The past two weeks have prompted some security soul-searching on the part of many retailers and just about any company that deals with POS or e-commerce transactions. We've commented about the TJX credit card number theft incident, and also published a news analysis about what POS solution providers can do to button down defenses for their customers.

This problem isn't going to go away.

Researcher Gartner recently released estimates projecting that approximately 15 million Americans were the victims of identify theft through mid-2006, which was a 50 percent increase over the previous year. The TJX incident alone involved 45.7 million credit card numbers. (Although I'm not assuming a one-to-one ratio of card number to shopper, that's a lot of people.) The average amount of money lost to identity theft rose to $3,257, up from $1,408.

The question is, what accommodations are you as a solution provider able to make for this?

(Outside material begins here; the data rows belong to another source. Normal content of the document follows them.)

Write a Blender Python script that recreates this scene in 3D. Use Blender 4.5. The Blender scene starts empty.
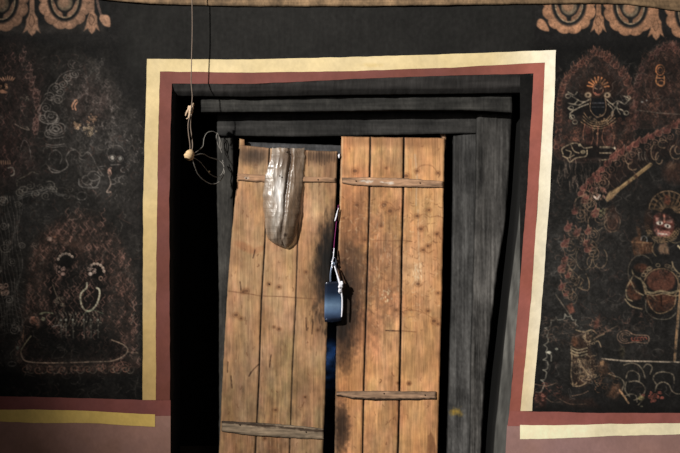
import bpy, math, random
import numpy as np
from mathutils import Vector

random.seed(7)
RNG = np.random.RandomState(11)
C = bpy.context.scene.collection
D = 4.0            # camera distance from the painted wall face (metres)
S = 200.0          # measured picture units per metre on the wall face
ZC = 1.2675        # camera height

def W(px, py, Y=0.0):
    """measured point on the plane at depth Y (wall face is Y=0, deeper is +Y)"""
    k = (D + Y) / D
    return ((px - 340.0) / S * k, Y, ZC + (226.5 - py) / S * k)

# ------------------------------------------------------------------ noise
_T = RNG.rand(256, 256)
def vn(x, y, seed=0):
    x = np.asarray(x, float) + seed * 17.31; y = np.asarray(y, float) + seed * 9.73
    xi = np.floor(x).astype(int); yi = np.floor(y).astype(int)
    fx = x - xi; fy = y - yi
    fx = fx * fx * (3 - 2 * fx); fy = fy * fy * (3 - 2 * fy)
    a = _T[yi & 255, xi & 255]; b = _T[yi & 255, (xi + 1) & 255]
    c = _T[(yi + 1) & 255, xi & 255]; d = _T[(yi + 1) & 255, (xi + 1) & 255]
    return (a * (1 - fx) + b * fx) * (1 - fy) + (c * (1 - fx) + d * fx) * fy
def fbm(x, y, seed=0, oct=4):
    v = 0; amp = 1; tot = 0
    for i in range(oct):
        v = v + amp * vn(x * 2 ** i, y * 2 ** i, seed + i * 3); tot += amp; amp *= .55
    return v / tot - .5

def smooth(pts, n=6, closed=False):
    P = [np.array(p, float) for p in pts]
    if len(P) < 3: return [tuple(p) for p in P]
    out = []
    m = len(P)
    rng = range(m if closed else m - 1)
    for i in rng:
        if closed:
            p0, p1, p2, p3 = P[(i - 1) % m], P[i], P[(i + 1) % m], P[(i + 2) % m]
        else:
            p0 = P[max(i - 1, 0)]; p1 = P[i]; p2 = P[i + 1]; p3 = P[min(i + 2, m - 1)]
        for k in range(n):
            t = k / n
            out.append(tuple(.5 * ((2 * p1) + (-p0 + p2) * t + (2 * p0 - 5 * p1 + 4 * p2 - p3) * t * t + (-p0 + 3 * p1 - 3 * p2 + p3) * t ** 3)))
    if not closed: out.append(tuple(P[-1]))
    return out

# ------------------------------------------------------------------ painted surface colours
class Canvas:
    gain = 1.0
    """a colour field over a measured rectangle, later stored as mesh colours"""
    def __init__(s, x0, y0, x1, y1, res, base):
        s.x0, s.y0, s.x1, s.y1, s.r = x0, y0, x1, y1, res
        s.w = int(round((x1 - x0) * res)) + 1; s.h = int(round((y1 - y0) * res)) + 1
        s.a = np.zeros((s.h, s.w, 3)) + np.array(base, float)
        s.X, s.Y = np.meshgrid(np.linspace(x0, x1, s.w), np.linspace(y0, y1, s.h))
    def box(s, x0, y0, x1, y1):
        i0 = max(int((x0 - s.x0) * s.r) - 1, 0); i1 = min(int((x1 - s.x0) * s.r) + 3, s.w)
        j0 = max(int((y0 - s.y0) * s.r) - 1, 0); j1 = min(int((y1 - s.y0) * s.r) + 3, s.h)
        if i1 <= i0 or j1 <= j0: return None
        return slice(j0, j1), slice(i0, i1)
    def blend(s, sl, m, col):
        m = np.clip(m, 0, 1)[..., None]
        s.a[sl] = s.a[sl] * (1 - m) + np.array(col, float) * m
    def line(s, pts, w, col, al=1.0, rough=.35):
        pts = np.array(pts, float)
        e = w + 1.2
        sl = s.box(pts[:, 0].min() - e, pts[:, 1].min() - e, pts[:, 0].max() + e, pts[:, 1].max() + e)
        if sl is None: return
        X = s.X[sl]; Y = s.Y[sl]; dm = np.full(X.shape, 99.)
        for (ax, ay), (bx, by) in zip(pts[:-1], pts[1:]):
            dx, dy = bx - ax, by - ay; L = dx * dx + dy * dy + 1e-9
            t = np.clip(((X - ax) * dx + (Y - ay) * dy) / L, 0, 1)
            dm = np.minimum(dm, np.hypot(X - ax - t * dx, Y - ay - t * dy))
        m = np.clip((w / 2 + .30 + .15 * s.gain - dm) / .7, 0, 1)
        if rough: m = m * (1 - rough + rough * 1.6 * vn(X * .9, Y * .9, 5))
        s.blend(sl, m * min(1, al * s.gain), col)
    def curve(s, pts, w, col, al=1.0, n=5, closed=False, **k):
        q = smooth(pts, n, closed)
        if closed: q.append(q[0])
        s.line(q, w, col, al, **k)
    def poly(s, pts, col, al=1.0, soft=0.5, rough=.15):
        P = np.array(pts, float)
        sl = s.box(P[:, 0].min() - soft * 2 - 1, P[:, 1].min() - soft * 2 - 1, P[:, 0].max() + soft * 2 + 1, P[:, 1].max() + soft * 2 + 1)
        if sl is None: return
        X = s.X[sl]; Y = s.Y[sl]; ins = np.zeros(X.shape, bool); dm = np.full(X.shape, 99.)
        Q = np.roll(P, -1, 0)
        for (ax, ay), (bx, by) in zip(P, Q):
            c = ((ay > Y) != (by > Y)) & (X < (bx - ax) * (Y - ay) / ((by - ay) or 1e-9) + ax)
            ins ^= c
            dx, dy = bx - ax, by - ay; L = dx * dx + dy * dy + 1e-9
            t = np.clip(((X - ax) * dx + (Y - ay) * dy) / L, 0, 1)
            dm = np.minimum(dm, np.hypot(X - ax - t * dx, Y - ay - t * dy))
        sd = np.where(ins, dm, -dm)
        m = np.clip(sd / soft * .5 + .5, 0, 1)
        if rough: m = m * (1 - rough + rough * 1.5 * vn(X * .5, Y * .5, 9))
        s.blend(sl, m * al, col)
    def blob(s, x, y, rx, ry, col, al=1.0, ang=0, soft=.5, rough=0):
        R = max(rx, ry) * 1.6 + 2
        sl = s.box(x - R, y - R, x + R, y + R)
        if sl is None: return
        X = s.X[sl] - x; Y = s.Y[sl] - y
        c, n = math.cos(ang), math.sin(ang)
        d = np.hypot((X * c + Y * n) / rx, (-X * n + Y * c) / ry)
        if rough: d = d + rough * fbm(s.X[sl] * .35, s.Y[sl] * .35, 3) * 2
        s.blend(sl, np.clip((1 - d) / soft + .5, 0, 1) * al, col)
    def ring(s, x, y, rx, ry, w, col, al=1.0, a0=0, a1=360, **k):
        n = 22
        s.line([(x + rx * math.cos(math.radians(a0 + (a1 - a0) * i / n)), y + ry * math.sin(math.radians(a0 + (a1 - a0) * i / n))) for i in range(n + 1)], w, col, al, **k)
    def spiral(s, x, y, r, col, al=.6, turns=1.6, a=0, w=.5, d=1):
        n = int(14 * turns)
        s.line([(x + r * (1 - .85 * i / n) * math.cos(a + d * i / n * turns * 6.283), y + r * .85 * (1 - .85 * i / n) * math.sin(a + d * i / n * turns * 6.283)) for i in range(n + 1)], w, col, al)
    def sample(s, x, y):
        fx = np.clip((np.asarray(x, float) - s.x0) * s.r, 0, s.w - 1.001); fy = np.clip((np.asarray(y, float) - s.y0) * s.r, 0, s.h - 1.001)
        i = fx.astype(int); j = fy.astype(int); u = (fx - i)[..., None]; v = (fy - j)[..., None]
        a = s.a
        return (a[j, i] * (1 - u) + a[j, i + 1] * u) * (1 - v) + (a[j + 1, i] * (1 - u) + a[j + 1, i + 1] * u) * v

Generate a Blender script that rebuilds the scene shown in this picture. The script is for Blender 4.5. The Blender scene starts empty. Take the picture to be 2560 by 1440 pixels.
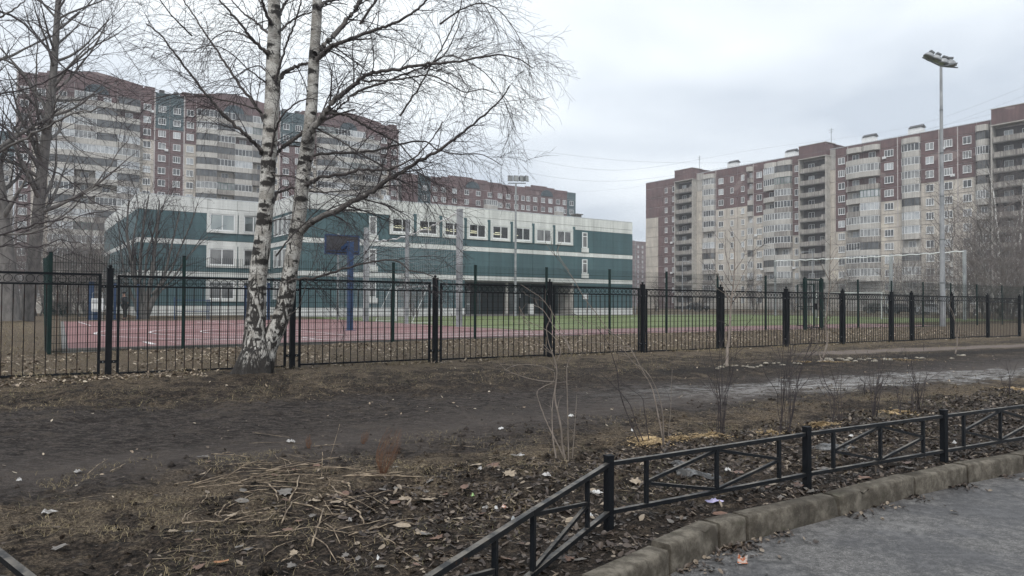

Consider that this data has been lost in many different ways.

Most people worry about their personal information being swiped during the wireless transaction (stolen over the ether, so to speak), but the TJX incident involved gaps within the company's core systems infrastructure. Other highly publicized incidents have involved misplaced or stolen notebook computers.

It's just another indication that security know-how is becoming core to just about every solution provider's agenda. If you're a storage VAR, have you put the right protections in place to gate access to certain data. If you're handling lots of mobile solutions, have you put encryption and other client-side data protection schemes in place. Can you assuage your customers' concerns?